The Place Of Monsters In The Aboriginal Dreamtime

If you’re at all familiar with the Aboriginal Dreamtime, you might have some idea about the kinds of creatures that exist within this endlessly fascinating cultural framework. These creatures include things like serpents, kangaroos, eagles and ants, but many people do not know that monsters also have a part to play in Aboriginal Dreamtime stories, just as they do with many other pieces of lore from around the world. In this article, we take a look at how monsters fit into Aboriginal Dreamtime stories and for what purpose they are so important.

What kinds of monsters exist in Aboriginal Dreamtime lore?

Although they are not necessarily as common in Aboriginal paintings as creatures such as lizards and emus and natural elements like water, air and fire, monsters still play an important part in the Dreamtime, and there are also a significant number of different monsters represented depending on the geographical Australian region. If you were to look into Aboriginal monsters in Australian Central and Western Deserts, you’d find some very interesting examples of monsters that often also appear in western lore, such as Ogres, Bogeymen and Bogey women, alongside more unique things like Cannibal Babies, Giant Baby-Guzzlers, Sorcerers, and spinifex and all sorts of Spirit Beings that prey on unexpecting people. If you were instead to look at the monsters of Australia’s north in Arnhem Land, you may very well find examples of malevolent shades, murderous, bloodthirsty humanoid fish-women, vampiric entities and Spirit Beings that take the form of shooting stars. There are also more examples of sorcerers, with some of the more evil ones relishing any opportunity to dismember anyone who might get too close to their abode.

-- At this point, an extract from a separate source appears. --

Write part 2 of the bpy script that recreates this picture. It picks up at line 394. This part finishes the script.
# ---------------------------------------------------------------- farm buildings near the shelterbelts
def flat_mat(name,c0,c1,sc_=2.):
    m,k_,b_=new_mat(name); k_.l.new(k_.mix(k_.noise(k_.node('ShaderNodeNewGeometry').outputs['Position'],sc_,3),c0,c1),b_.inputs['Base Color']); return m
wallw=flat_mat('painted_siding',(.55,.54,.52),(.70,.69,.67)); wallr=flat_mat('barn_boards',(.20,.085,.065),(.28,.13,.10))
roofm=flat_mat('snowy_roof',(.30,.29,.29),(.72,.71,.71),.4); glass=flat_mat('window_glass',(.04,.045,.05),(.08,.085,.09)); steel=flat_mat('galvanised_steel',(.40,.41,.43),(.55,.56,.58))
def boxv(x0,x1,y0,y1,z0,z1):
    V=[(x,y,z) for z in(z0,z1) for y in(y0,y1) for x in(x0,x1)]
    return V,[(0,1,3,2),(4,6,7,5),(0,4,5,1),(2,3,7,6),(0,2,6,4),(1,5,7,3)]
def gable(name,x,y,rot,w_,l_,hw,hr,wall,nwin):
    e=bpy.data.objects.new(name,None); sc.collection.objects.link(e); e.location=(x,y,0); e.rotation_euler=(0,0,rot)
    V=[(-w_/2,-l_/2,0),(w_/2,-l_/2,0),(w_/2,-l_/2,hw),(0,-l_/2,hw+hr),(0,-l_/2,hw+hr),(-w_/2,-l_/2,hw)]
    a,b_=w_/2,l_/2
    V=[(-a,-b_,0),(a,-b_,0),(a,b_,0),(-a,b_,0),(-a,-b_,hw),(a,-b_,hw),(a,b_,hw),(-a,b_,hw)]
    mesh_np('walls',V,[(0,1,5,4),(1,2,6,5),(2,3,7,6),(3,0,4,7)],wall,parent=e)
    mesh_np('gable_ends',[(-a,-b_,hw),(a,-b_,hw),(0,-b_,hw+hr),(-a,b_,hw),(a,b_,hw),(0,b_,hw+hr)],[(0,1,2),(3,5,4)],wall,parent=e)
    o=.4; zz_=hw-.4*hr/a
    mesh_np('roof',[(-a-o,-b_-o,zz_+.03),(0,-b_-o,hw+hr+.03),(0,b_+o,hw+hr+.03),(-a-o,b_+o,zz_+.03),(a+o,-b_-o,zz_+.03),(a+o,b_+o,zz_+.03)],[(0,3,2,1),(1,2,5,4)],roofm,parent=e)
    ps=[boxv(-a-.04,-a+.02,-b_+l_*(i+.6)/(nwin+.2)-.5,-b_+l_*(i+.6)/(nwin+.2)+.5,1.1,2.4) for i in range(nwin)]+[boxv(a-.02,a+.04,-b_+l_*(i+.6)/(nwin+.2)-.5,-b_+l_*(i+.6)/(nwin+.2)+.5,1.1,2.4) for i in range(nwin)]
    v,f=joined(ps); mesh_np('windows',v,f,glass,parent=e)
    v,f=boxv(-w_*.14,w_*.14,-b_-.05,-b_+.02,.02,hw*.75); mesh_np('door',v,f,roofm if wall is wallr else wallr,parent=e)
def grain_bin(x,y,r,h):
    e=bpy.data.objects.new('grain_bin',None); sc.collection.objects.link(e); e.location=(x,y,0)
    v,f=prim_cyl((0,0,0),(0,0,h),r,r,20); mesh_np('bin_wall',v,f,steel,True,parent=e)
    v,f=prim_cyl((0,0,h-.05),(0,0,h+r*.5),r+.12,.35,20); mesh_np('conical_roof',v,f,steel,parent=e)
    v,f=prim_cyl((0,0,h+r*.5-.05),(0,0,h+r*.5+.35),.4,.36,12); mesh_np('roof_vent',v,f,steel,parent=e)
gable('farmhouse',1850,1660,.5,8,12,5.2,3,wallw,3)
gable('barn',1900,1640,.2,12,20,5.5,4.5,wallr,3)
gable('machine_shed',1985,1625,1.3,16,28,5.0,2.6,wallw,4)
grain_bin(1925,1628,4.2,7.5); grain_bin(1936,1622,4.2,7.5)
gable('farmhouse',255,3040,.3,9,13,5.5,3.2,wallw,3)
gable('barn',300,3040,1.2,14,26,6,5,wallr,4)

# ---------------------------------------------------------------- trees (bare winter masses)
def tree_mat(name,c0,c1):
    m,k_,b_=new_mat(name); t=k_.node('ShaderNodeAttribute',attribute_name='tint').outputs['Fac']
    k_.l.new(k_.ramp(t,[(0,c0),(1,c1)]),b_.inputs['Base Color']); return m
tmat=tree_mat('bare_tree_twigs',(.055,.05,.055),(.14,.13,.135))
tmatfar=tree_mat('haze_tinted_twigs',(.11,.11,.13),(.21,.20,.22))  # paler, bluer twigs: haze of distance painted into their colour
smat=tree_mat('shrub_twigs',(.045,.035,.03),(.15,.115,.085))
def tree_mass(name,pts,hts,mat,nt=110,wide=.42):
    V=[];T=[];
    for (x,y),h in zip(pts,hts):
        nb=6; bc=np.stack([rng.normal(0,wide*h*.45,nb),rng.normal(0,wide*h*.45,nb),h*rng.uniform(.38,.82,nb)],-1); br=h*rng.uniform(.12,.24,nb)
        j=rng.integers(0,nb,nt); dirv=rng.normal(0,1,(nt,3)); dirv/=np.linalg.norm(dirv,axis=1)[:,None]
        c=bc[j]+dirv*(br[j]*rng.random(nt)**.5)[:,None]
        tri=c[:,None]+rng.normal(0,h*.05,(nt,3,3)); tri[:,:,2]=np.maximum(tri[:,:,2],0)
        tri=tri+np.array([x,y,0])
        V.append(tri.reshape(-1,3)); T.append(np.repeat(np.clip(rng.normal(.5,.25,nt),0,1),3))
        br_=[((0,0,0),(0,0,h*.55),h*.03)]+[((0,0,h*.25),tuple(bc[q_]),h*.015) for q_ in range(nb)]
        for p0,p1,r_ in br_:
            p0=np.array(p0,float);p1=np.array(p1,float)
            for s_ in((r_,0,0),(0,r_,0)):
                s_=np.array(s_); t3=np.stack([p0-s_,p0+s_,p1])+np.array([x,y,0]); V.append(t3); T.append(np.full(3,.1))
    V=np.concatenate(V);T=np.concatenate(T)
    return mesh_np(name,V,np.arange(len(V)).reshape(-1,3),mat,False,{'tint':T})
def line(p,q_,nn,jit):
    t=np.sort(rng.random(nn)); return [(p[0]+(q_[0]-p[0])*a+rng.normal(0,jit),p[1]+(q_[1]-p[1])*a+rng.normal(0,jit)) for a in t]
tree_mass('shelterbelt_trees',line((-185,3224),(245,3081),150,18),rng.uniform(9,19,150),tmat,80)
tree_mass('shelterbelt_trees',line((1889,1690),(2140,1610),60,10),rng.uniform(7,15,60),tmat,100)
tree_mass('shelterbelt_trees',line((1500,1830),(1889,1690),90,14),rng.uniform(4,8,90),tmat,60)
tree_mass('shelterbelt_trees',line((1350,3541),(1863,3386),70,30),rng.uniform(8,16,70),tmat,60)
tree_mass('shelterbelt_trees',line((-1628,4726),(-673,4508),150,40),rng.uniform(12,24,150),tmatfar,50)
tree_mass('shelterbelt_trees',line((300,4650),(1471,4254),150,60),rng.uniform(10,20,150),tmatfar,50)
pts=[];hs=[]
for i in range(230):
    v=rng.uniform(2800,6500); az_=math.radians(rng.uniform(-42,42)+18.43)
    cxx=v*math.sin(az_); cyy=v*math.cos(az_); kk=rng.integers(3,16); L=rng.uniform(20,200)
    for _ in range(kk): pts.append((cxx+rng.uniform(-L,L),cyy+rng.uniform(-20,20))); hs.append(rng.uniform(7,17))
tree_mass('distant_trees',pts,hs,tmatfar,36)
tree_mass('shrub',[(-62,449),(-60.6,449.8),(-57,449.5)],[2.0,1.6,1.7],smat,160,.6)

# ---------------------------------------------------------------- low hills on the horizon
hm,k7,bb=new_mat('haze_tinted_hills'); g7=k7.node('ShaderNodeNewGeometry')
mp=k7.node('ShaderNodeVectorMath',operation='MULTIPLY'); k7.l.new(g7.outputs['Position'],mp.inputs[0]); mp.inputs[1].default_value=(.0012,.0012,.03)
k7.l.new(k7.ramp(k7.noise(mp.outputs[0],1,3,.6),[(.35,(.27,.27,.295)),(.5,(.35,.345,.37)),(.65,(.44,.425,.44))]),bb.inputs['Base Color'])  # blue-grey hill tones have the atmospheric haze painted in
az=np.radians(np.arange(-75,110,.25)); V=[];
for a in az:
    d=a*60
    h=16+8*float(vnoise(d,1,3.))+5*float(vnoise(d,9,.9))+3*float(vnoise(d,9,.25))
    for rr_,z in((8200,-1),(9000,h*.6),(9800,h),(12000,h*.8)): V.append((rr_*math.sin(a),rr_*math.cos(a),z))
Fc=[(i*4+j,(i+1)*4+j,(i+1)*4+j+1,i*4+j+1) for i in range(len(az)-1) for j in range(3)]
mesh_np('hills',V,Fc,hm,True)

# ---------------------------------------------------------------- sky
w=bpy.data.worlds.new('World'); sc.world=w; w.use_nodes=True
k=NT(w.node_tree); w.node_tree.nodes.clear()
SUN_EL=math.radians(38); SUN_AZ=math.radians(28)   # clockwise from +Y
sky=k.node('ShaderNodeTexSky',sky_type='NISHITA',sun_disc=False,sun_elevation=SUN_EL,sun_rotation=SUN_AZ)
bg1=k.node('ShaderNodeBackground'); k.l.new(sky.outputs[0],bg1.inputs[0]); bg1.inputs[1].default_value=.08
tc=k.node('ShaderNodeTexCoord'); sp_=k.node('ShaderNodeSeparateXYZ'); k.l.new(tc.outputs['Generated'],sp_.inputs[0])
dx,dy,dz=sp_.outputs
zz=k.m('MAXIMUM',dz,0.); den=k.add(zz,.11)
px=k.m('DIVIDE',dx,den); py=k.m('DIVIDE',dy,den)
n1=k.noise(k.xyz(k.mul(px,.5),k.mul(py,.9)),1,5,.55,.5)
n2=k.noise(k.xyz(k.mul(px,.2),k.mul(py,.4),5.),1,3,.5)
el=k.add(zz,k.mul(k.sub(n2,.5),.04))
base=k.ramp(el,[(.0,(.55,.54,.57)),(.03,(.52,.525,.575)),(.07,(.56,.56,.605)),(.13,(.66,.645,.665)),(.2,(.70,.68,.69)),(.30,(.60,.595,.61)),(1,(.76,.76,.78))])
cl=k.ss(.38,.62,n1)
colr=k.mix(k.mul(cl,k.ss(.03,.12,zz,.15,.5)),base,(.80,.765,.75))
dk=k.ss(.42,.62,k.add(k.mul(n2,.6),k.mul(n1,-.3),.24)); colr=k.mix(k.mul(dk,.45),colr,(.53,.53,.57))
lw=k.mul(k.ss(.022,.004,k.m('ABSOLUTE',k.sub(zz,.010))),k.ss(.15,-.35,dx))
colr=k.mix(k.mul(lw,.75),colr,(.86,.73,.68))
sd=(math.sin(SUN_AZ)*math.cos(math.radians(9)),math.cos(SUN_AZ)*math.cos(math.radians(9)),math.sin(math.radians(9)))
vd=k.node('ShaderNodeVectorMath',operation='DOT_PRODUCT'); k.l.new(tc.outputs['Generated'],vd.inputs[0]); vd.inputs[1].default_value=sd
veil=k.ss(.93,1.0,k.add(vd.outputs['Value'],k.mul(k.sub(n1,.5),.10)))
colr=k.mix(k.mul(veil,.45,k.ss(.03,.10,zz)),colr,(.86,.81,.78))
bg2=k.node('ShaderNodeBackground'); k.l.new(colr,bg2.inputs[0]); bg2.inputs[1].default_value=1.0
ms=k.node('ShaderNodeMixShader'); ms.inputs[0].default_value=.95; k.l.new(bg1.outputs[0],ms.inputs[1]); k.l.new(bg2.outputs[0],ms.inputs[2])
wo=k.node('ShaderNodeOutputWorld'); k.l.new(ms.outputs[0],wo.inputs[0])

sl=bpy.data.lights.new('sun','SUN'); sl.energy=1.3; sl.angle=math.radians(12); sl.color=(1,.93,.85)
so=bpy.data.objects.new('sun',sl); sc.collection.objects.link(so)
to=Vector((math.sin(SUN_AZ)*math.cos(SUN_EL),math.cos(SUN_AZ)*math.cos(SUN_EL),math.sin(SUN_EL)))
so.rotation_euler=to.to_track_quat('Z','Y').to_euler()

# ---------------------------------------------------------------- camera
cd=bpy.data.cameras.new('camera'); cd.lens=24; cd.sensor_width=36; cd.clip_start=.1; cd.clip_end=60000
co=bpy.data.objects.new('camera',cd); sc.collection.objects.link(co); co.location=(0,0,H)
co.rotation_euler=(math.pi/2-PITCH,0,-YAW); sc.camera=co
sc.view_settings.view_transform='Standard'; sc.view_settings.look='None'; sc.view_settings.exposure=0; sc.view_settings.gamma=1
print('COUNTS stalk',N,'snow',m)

The function of these monsters in Dreamtime lore

Monsters have long had a very important function in stories, regardless of where they might originate from. Whether it be Satan in Christian lore or the nasty entities that regularly pop up in folktales, monsters have long served as a way to teach and instruct people, particularly children. It is thus interesting that the monsters that we see in Aboriginal Dreamtime lore also resemble the Tricksters, shape-changers and shape-shifters of stories from cultures around the world, demonstrating that human cultures are naturally drawn to these scary creatures as a way of teaching. The many monster examples previously listed in Aboriginal Australian stories are used very effectively by storytellers to share and provide a valuable source of knowledge about the hazards of specific places and environments to ensure that people exercise caution around established dangers. Because these stories are particularly effective in relation to children, it can be understood that imagination plays a far more important role in childhood development than straight-laced information, and this is similarly consistent with other fairy tales told around the world.

Monsters are all around us

The visual depiction of monsters in Aboriginal Australian Dreamtime art serves as an interesting reminder that storytelling as told by humans has a series of very consistent and interesting purposes, regardless of geographic location and time. By instilling fear – and thus caution – in young children, naturally occurring dangers can be far more effectively managed – even if they make going to sleep a bit more difficult sometimes!